Não é necessário chegar ao extremo da cirurgia. Diga-me uma mulher que está satisfeita com seu corpo ou consigo mesma. Raríssimas responderão sim. Todas mudariam algo, mesmo sendo naturalmente bonitas. Algo está errado. Algo está errado quando não se pode ser como é, porque não é o suficiente para sentir-se bem.

Na poesia da minha musa Cecília Meireles, ela diz “Só não pude ser como quis”. Que existência infeliz a da pessoa que não se aceita como é, não consegue ser como quer. Ou melhor, que tentou de tudo, foi loira e morena, Maria e Madalena, só não pôde ser ela mesma. Não bastava.

Se essa mensagem é negativa para adultos, que dirá para crianças. Formando sua auto-imagem conforme esses padrões. Meninas desde cedo super preocupadas com aparência e os pais achando “bonitinho”. Depois, a mesma sociedade tachará de imbecis e fúteis as adolescentes anoréxicas e bulímicas. Não cheguei a esse ponto, mas fui muito infeliz na adolescência, primeira juventude, por conta de aparência. Sinto profunda compaixão por essas meninas, buscando um padrão irreal, que só cultivaram excessivamente porque, ora, a beleza exterior é supervalorizada.
Essa supervalorização é preocupante. Que qualidades estão sendo postas em primeiro lugar na cabeça de uma criança? Estética ou caráter? Corpo bonito ou determinação? É muito claro o privilégio ao exterior. É só abrir qualquer revista ou jornal. Que tipo de mulher é valorizada, clicada e por que. Cabe a nós, mulheres, questionar esse padrão, sem deixarmos de nos cuidar por nós mesmas, pela nossa saúde e existência.

Parece que falando desse jeito eu não uso maquiagem ou vestidos. Não sou.
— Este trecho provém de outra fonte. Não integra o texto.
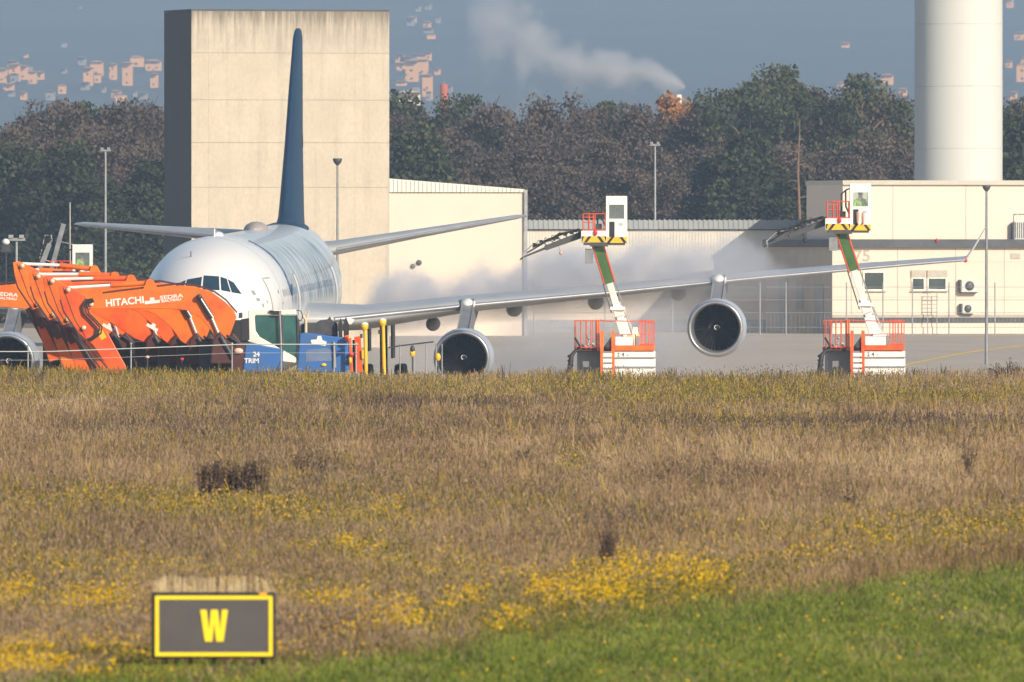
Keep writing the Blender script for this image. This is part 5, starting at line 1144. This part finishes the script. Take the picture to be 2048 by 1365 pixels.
def pick(cols, t):
    cols = np.array(cols); i = np.clip(t, 0, .999) * (len(cols) - 1); k = i.astype(int); f_ = (i - k)[:, None]; return cols[k] * (1 - f_) + cols[np.minimum(k + 1, len(cols) - 1)] * f_
DRY = [(.12, .072, .036), (.21, .133, .066), (.295, .196, .100), (.375, .258, .138), (.46, .335, .19)]
PUR = [(.16, .105, .070), (.24, .165, .115), (.32, .225, .155)]
def blades(N, kind):
    X, Y = scatter(N, 725, 1500); k = Y < 611; X = X[k]; Y = Y[k]; g, yl, dk, flo, nA, nB, nC = plan(X, Y); n_ = len(X); r_ = RNG.random(n_)
    if kind == 'dry': keep = r_ > g * .985
    else: keep = r_ < g
    X, Y, g, yl, dk, flo, nA, nB, nC = [a[keep] for a in (X, Y, g, yl, dk, flo, nA, nB, nC)]; n_ = len(X); t = RNG.random(n_)
    if kind == 'dry':
        h_ = (.30 + .34 * nC + .10 * (nB - .5)) * RNG.uniform(.45, 1.15, n_) * (1 - .35 * yl); c = pick(DRY, np.clip(.42 + (t - .5) * .45 + (nB - .5) * .7 + (nA - .5) * .9 + (.5 - nC) * 1.3, 0, 1))
        pp = np.clip((nC - .50) * 4 + (RNG.random(n_) - .5) * .8, 0, 1)[:, None] * .7; c = c * (1 - pp) + pick(PUR, t) * pp * 1.25
        yy = (RNG.random(n_) < yl * .95)[:, None]; c = np.where(yy, pick([(.08, .09, .015), (.16, .15, .018), (.33, .235, .02), (.50, .33, .02)], t), c)
        dd = (RNG.random(n_) < dk * .95)[:, None]; c = np.where(dd, pick([(.075, .05, .035), (.13, .09, .065), (.19, .13, .09)], t), c)
        h_ = h_ * (1 + .9 * (nB - .5) + .15 + .55 * np.clip((900 - (1024 + X * F / Y)) / 500, 0, 1) * np.clip((Y - 540) / 60, 0, 1))
        tall = RNG.random(n_) < .012; h_ = np.where(tall, h_ * 1.45, h_); wd = RNG.uniform(.0045, .0105, n_) * (Y / 290); lean = .24
        vv = rowY(Y); uu = 1024 + X * F / Y; h_ = h_ * np.interp(vv, [700, 1100, 1220, 1400], [1, 1, .62, .42]) * (1 - .8 * g)
        front = (Y < 213.5) & (uu > 230) & (uu < 620); h_ = np.where(front, np.minimum(h_, .09), h_)
        side = (Y < 213.5) & ~front; h_ = np.where(side, h_ * .6, h_)
    else:
        h_ = RNG.uniform(.05, .12, n_); gg = pick([(.075, .110, .014), (.122, .165, .018), (.175, .222, .026), (.27, .28, .06)], np.clip(t * .8 + (nB - .5) * .9 + .05, 0, 1))
        st = (RNG.random(n_) < np.clip((nA - .5) * 1.1, .03, .5))[:, None]; c = np.where(st, pick([(.20, .17, .08), (.36, .30, .16)], t), gg); wd = RNG.uniform(.007, .014, n_); lean = .5
        le_ = np.clip(1 - g, 0, 1); h_ = h_ * (1 + le_)
    z = 1.40 + (Y - 215) * .00120; a = RNG.uniform(0, math.pi, n_); dx = np.cos(a) * wd; dy = np.sin(a) * wd
    lx_ = RNG.normal(0, lean, n_) * h_; ly_ = RNG.normal(0, lean, n_) * h_; p = np.stack([X, Y, z - .02], 1)
    v = np.stack([p - np.stack([dx, dy, 0 * dx], 1), p + np.stack([dx, dy, 0 * dx], 1), p + np.stack([lx_ + dx * .5, ly_ + dy * .5, h_], 1), p + np.stack([lx_ - dx * .5, ly_ - dy * .5, h_ * .97], 1)], 1).reshape(-1, 3)
    return tri_mesh({'dry': 'dry_grass', 'green': 'lawn_grass'}[kind], v, c, vm, quad=True)
tag(blades(950000, 'dry'), kind='stuff')
tag(blades(520000, 'green'), kind='stuff')
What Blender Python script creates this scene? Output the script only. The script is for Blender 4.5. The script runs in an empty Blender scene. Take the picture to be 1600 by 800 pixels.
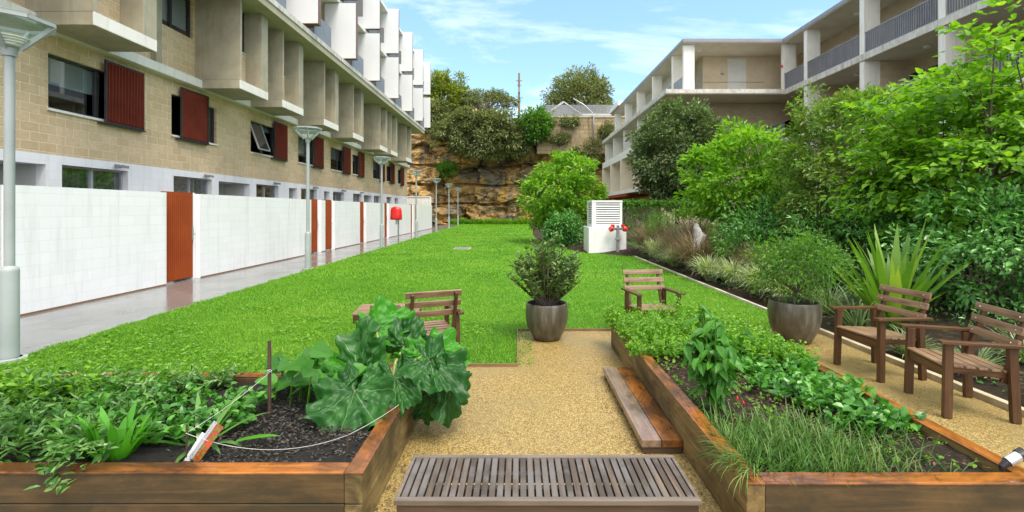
import bpy, math, random
import numpy as np
from mathutils import Vector, Matrix, noise as mnoise
R = math.radians
scene = bpy.context.scene
COL = scene.collection
rng = np.random.default_rng(7)
random.seed(7)

# ------------------------------------------------------------------ helpers
def tag(o, label=None, cat=None, group=None, kind=None):
    if label: o['label'] = label
    if cat: o['category'] = cat
    if group: o['group'] = group
    if kind: o['kind'] = kind
    return o

def thing(name, label, cat, loc=(0, 0, 0), rz=0.0, group=None):
    o = bpy.data.objects.new(name, None)
    o.empty_display_size = .2
    o.location = loc
    o.rotation_euler = (0, 0, rz)
    COL.objects.link(o)
    return tag(o, label, cat, group)

def copy_tree(o, parent=None):
    c = o.copy()
    COL.objects.link(c)
    if parent is not None: c.parent = parent
    for ch in list(o.children): copy_tree(ch, c)
    return c

def root_of(o):
    while o.parent: o = o.parent
    return o

class MB:
    """collects geometry for ONE mesh object"""
    def __init__(s): s.v = []; s.f = []; s.n = 0; s.uv = None
    def add(s, verts, faces):
        verts = np.asarray(verts, dtype=np.float64).reshape(-1, 3)
        by = {}
        if isinstance(faces, np.ndarray): by[faces.shape[1]] = faces
        else:
            for f in faces: by.setdefault(len(f), []).append(f)
        for k, a in by.items(): s.f.append(np.asarray(a, dtype=np.int64) + s.n)
        s.v.append(verts); s.n += len(verts)
        return s
    def box(s, x0, x1, y0, y1, z0, z1):
        v = [(x, y, z) for z in (z0, z1) for y in (y0, y1) for x in (x0, x1)]
        return s.add(v, [(0, 2, 3, 1), (4, 5, 7, 6), (0, 1, 5, 4), (2, 6, 7, 3), (0, 4, 6, 2), (1, 3, 7, 5)])
    def bar(s, p, q, w, h, up=(0, 0, 1), taper=1.0):
        """square bar from p to q, w across, h along up"""
        p = np.array(p, float); q = np.array(q, float); d = q - p; d /= np.linalg.norm(d)
        up = np.array(up, float)
        if abs(d @ up) > .95: up = np.array((0., 1., 0.))
        a = np.cross(d, up); a /= np.linalg.norm(a); b = np.cross(a, d)
        v = []
        for c, k in ((p, 1.0), (q, taper)):
            for sa, sb in ((-1, -1), (1, -1), (1, 1), (-1, 1)):
                v.append(c + a * sa * w / 2 * k + b * sb * h / 2 * k)
        return s.add(v, [(0, 1, 2, 3), (7, 6, 5, 4), (0, 4, 5, 1), (1, 5, 6, 2), (2, 6, 7, 3), (3, 7, 4, 0)])
    def tube(s, pts, rad, n=8, cap=True):
        pts = np.array(pts, float)
        if np.isscalar(rad): rad = [rad] * len(pts)
        m = len(pts); vs = []
        prev = None
        for i in range(m):
            d = pts[min(i + 1, m - 1)] - pts[max(i - 1, 0)]
            L = np.linalg.norm(d); d = d / L if L > 1e-9 else np.array((0, 0, 1.))
            ref = prev if prev is not None else (np.array((1., 0, 0)) if abs(d[0]) < .8 else np.array((0, 1., 0)))
            a = ref - d * (ref @ d); a /= (np.linalg.norm(a) + 1e-12); prev = a
            b = np.cross(d, a)
            t = np.arange(n) * 2 * math.pi / n
            vs.append(pts[i] + rad[i] * (np.outer(np.cos(t), a) + np.outer(np.sin(t), b)))
        fs = []
        for i in range(m - 1):
            for j in range(n):
                k = (j + 1) % n
                fs.append((i * n + j, i * n + k, (i + 1) * n + k, (i + 1) * n + j))
        if cap:
            fs.append(tuple(range(n - 1, -1, -1))); fs.append(tuple((m - 1) * n + j for j in range(n)))
        return s.add(np.concatenate(vs), fs)
    def lathe(s, prof, c=(0, 0, 0), n=32):
        vs = []; fs = []
        t = np.arange(n) * 2 * math.pi / n
        for r, z in prof:
            vs.append(np.stack([c[0] + r * np.cos(t), c[1] + r * np.sin(t), np.full(n, c[2] + z)], 1))
        for i in range(len(prof) - 1):
            for j in range(n):
                k = (j + 1) % n
                fs.append((i * n + j, i * n + k, (i + 1) * n + k, (i + 1) * n + j))
        return s.add(np.concatenate(vs), fs)
    def poly(s, pts, z):
        return s.add([(x, y, z) for x, y in pts], [tuple(range(len(pts)))])
    def build(s, name, m, parent=None, smooth=False, bevel=0.0, local=False, uv=None):
        v = np.concatenate(s.v)
        if parent is not None and not local:
            v = v - np.array(root_of(parent).location)
        me = bpy.data.meshes.new(name)
        me.vertices.add(len(v)); me.vertices.foreach_set('co', v.astype(np.float32).ravel())
        tot = sum(a.size for a in s.f); npoly = sum(len(a) for a in s.f)
        me.loops.add(tot); me.polygons.add(npoly)
        me.loops.foreach_set('vertex_index', np.concatenate([a.ravel() for a in s.f]).astype(np.int32))
        cnt = np.concatenate([np.full(len(a), a.shape[1]) for a in s.f])
        st = np.concatenate([[0], np.cumsum(cnt)[:-1]])
        me.polygons.foreach_set('loop_start', st.astype(np.int32))
        if uv is not None:
            li = np.concatenate([a.ravel() for a in s.f])
            ul = me.uv_layers.new(name='UVMap')
            ul.data.foreach_set('uv', np.asarray(uv, np.float32)[li].ravel())
        me.update(calc_edges=True); me.validate()
        me.polygons.foreach_set('use_smooth', np.full(npoly, bool(smooth)))
        if isinstance(m, (list, tuple)):
            for x in m: me.materials.append(x)
        else: me.materials.append(m)
        o = bpy.data.objects.new(name, me); COL.objects.link(o)
        if parent is not None: o.parent = parent
        if bevel:
            b = o.modifiers.new('bevel', 'BEVEL'); b.width = bevel; b.segments = 2; b.limit_method = 'ANGLE'; b.angle_limit = R(40)
        return o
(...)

Sou feminina, gosto de moda, malho e, se pudesse, usaria vestidos todo dia, mas nunca perco de vista que jamais serei uma modelo, não tenho 1,80m, não sou magrela. Contudo, não posso deixar de me apreciar, não só pelo meu corpo, mas principalmente por quem eu sou. Sou honesta, sincera, amiga, trabalhadora, determinada e principalmente amada. E são essas qualidades que vão me sustentar quando eu envelhecer, não a plástica. E você? Tem expirado buscando-se no espelho?